The Sergeant reads the whole picture.

The institutions read their mandate.

One of them is useful.

The other five are present.

The organizations that hire me have the same dynamic.

Somewhere inside that structure is a Sergeant.

Someone who has been there long enough to understand how things actually work — not how the handbook says they work.

Not how the org chart says they work.

How they work.

My job is to find that person before the report is due.

The septic system in my yard has been processing data for decades.

It has a record.

It has a history.

It has patterns embedded in the soil and in the tank walls and in the drain field's percolation rate.

That data exists before the county digitizes their records.

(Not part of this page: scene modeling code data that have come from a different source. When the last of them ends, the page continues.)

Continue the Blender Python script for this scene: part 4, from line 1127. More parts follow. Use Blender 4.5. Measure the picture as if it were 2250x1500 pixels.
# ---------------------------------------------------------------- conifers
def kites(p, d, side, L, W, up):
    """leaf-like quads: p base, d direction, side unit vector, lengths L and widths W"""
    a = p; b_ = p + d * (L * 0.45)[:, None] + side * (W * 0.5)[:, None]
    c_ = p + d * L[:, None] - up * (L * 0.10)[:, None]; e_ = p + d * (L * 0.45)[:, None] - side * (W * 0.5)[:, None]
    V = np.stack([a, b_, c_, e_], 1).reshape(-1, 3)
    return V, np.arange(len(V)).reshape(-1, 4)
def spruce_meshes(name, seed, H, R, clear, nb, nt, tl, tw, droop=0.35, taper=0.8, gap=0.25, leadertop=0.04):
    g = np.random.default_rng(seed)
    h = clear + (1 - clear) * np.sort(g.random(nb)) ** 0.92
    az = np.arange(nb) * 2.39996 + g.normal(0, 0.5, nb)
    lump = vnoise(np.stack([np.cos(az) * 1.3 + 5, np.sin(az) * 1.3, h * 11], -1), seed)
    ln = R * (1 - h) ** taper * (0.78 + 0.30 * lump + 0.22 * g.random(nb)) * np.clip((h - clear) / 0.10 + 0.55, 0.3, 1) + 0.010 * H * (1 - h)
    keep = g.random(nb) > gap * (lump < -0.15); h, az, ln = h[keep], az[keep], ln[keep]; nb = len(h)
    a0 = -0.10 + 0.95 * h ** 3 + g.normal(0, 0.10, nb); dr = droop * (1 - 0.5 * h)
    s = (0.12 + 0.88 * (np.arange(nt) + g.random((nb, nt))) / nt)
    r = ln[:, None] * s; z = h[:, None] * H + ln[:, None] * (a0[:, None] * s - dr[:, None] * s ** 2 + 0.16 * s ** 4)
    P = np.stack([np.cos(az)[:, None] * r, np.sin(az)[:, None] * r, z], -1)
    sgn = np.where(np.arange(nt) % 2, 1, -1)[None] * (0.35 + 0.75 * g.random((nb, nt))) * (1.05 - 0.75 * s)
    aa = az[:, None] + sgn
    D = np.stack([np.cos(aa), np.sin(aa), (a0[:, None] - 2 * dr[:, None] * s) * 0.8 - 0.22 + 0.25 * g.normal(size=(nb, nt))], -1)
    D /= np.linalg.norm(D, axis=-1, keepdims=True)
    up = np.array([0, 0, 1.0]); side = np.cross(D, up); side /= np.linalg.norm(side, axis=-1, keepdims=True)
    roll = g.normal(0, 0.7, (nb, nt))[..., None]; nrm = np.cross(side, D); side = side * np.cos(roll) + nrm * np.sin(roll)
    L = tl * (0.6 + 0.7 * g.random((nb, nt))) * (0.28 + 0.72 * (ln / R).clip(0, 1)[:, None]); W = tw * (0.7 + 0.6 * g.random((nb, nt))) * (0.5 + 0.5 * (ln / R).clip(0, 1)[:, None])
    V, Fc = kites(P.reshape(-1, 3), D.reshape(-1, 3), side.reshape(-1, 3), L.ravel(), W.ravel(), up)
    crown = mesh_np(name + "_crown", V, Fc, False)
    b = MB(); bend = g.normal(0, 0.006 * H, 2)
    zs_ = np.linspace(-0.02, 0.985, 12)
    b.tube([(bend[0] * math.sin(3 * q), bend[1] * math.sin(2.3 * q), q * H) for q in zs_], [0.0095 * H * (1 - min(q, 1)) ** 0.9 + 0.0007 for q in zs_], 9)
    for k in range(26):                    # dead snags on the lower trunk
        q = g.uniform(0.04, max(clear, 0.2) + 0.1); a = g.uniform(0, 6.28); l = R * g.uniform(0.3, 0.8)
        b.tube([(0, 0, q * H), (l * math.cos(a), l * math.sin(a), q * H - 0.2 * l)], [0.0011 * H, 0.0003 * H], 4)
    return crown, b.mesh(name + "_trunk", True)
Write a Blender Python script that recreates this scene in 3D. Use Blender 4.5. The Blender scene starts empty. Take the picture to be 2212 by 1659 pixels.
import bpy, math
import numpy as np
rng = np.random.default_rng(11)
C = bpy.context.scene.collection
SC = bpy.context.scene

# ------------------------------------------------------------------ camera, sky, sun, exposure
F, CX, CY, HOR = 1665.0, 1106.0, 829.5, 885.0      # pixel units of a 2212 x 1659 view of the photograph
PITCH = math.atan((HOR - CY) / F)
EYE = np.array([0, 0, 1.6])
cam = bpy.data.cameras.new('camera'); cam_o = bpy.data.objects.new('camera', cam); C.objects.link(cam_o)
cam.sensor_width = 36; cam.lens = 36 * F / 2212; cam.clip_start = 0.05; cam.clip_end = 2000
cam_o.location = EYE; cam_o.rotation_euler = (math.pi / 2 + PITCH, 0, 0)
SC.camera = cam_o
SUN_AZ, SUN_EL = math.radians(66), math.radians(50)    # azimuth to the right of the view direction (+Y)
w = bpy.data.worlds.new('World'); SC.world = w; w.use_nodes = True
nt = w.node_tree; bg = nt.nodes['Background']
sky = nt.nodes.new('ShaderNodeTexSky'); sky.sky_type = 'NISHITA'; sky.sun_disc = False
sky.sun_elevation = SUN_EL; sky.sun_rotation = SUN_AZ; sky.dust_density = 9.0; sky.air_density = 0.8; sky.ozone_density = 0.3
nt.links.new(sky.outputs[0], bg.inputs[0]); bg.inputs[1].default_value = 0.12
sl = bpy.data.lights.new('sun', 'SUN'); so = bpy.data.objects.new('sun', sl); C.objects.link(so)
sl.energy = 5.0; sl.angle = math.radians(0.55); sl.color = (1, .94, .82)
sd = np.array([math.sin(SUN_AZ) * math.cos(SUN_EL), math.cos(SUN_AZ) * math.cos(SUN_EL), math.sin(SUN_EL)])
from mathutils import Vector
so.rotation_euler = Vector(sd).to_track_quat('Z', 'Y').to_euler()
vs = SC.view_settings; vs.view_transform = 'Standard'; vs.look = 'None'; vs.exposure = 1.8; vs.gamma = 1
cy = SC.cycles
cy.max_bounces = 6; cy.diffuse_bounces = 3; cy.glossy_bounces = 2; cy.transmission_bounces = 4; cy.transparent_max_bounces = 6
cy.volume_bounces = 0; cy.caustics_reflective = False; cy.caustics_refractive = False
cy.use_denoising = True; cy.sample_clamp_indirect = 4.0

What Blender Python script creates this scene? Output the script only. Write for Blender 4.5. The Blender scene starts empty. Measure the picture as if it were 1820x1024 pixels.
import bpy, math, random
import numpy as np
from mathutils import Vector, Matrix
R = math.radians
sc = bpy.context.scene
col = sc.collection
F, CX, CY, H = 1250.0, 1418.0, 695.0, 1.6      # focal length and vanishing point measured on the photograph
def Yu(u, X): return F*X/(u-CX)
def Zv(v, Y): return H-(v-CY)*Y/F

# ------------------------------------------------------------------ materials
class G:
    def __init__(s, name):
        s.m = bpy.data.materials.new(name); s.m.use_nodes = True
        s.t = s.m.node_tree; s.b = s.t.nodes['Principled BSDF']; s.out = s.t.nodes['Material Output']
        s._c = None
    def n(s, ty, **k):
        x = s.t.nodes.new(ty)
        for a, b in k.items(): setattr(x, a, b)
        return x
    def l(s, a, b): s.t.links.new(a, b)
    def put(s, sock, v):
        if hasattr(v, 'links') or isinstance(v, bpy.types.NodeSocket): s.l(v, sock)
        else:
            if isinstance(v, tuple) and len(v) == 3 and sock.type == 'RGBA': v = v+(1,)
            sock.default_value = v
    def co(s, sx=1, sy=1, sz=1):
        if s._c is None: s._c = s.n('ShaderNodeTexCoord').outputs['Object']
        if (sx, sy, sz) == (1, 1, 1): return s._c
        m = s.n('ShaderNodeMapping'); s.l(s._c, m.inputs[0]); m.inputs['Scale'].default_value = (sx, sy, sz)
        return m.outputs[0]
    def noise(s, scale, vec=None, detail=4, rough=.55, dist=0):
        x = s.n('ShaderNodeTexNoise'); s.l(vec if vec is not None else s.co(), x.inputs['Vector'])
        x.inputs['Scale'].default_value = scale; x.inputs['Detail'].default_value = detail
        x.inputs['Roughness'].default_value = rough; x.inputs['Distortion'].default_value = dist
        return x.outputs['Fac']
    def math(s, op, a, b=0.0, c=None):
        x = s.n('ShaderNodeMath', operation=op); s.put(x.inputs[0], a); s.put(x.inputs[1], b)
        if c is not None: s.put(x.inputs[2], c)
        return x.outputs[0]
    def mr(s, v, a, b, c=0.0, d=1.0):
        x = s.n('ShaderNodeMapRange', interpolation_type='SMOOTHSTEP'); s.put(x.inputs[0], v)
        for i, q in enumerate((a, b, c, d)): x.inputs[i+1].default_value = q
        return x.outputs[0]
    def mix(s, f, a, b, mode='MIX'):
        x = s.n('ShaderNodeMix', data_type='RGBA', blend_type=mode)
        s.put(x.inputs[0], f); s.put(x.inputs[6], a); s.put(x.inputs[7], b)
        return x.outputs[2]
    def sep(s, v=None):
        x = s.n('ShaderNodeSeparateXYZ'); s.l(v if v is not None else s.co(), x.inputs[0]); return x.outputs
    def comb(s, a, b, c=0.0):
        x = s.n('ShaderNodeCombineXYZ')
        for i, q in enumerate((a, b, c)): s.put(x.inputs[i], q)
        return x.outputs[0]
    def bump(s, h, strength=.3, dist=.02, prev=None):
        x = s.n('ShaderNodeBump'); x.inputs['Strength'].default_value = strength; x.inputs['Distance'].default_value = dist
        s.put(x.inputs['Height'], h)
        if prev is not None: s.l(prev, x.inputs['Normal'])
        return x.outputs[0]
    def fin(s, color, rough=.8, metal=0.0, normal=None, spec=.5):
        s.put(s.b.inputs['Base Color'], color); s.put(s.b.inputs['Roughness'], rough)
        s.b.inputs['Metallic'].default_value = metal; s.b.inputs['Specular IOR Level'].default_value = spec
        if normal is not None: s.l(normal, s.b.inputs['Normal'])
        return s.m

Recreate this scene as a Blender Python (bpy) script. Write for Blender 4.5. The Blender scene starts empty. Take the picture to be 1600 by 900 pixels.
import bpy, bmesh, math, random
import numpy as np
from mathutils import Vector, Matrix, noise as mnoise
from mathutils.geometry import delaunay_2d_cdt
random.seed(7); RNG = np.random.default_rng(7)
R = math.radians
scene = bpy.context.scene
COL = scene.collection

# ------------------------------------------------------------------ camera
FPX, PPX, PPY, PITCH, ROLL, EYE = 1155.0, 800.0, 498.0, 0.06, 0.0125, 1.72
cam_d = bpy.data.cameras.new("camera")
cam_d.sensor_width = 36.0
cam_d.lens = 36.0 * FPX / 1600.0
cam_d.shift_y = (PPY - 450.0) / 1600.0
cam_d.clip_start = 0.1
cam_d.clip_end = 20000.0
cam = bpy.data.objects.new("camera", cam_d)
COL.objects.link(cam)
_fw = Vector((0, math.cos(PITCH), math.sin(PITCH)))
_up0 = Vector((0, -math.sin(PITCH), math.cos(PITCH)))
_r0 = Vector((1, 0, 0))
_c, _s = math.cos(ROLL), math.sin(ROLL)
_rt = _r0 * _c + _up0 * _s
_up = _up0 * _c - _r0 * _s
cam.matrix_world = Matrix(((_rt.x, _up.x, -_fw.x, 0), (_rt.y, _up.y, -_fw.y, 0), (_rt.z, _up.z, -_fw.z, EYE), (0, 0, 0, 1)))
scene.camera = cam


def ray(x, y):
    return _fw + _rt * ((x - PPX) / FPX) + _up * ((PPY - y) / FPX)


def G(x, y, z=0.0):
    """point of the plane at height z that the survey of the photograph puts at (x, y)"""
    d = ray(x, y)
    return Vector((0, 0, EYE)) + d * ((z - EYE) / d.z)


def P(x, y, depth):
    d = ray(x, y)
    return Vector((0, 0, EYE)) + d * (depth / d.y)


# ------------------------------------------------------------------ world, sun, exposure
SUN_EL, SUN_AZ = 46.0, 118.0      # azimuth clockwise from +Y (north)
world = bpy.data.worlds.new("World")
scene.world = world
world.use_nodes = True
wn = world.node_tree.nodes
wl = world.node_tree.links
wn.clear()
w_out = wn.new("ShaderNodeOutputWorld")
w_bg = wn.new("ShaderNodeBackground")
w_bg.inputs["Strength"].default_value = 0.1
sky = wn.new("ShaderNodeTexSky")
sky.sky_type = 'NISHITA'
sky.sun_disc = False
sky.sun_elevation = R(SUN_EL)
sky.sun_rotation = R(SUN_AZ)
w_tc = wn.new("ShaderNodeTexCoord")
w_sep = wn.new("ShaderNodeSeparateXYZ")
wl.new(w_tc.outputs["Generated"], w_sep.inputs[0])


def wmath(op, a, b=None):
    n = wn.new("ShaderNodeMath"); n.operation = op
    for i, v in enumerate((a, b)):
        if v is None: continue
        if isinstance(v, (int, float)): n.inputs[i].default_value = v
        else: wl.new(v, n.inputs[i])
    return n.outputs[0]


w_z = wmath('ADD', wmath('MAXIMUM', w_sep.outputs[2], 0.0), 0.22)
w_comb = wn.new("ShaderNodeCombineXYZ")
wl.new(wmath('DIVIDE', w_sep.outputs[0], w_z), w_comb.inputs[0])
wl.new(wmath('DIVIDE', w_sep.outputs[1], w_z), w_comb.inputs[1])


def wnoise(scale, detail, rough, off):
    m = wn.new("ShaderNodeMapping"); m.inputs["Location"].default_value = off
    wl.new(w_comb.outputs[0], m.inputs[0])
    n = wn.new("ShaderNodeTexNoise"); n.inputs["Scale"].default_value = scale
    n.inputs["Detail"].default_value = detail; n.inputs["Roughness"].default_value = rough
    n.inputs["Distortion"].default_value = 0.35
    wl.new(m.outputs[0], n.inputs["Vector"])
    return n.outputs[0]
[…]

It exists before the title company does the search.

It exists before either realtor walks through the door.

It just needs someone willing to read it.

That's the job.

That's always been the job.

  • Not to build new systems.
  • Not to replace the old ones.
  • Not to modernize for the sake of modernizing.

To find the system that's already working.

  • To learn its language.
  • To document what it knows.
  • To turn what it has been holding — quietly, faithfully, without recognition — into something the people responsible for it can finally use.

The OG in the yard never needs to be rescued.

It needs to be respected.

Embracing the past leads to happiness and success.

Shunning it leads to prejudice, bitterness, and thirty days of phone calls that go nowhere.

The data is always there.

So is the system.

So is the knowledge.

So what’s missing?

Someone who knows, not when or why or who, but HOW TO LOOK.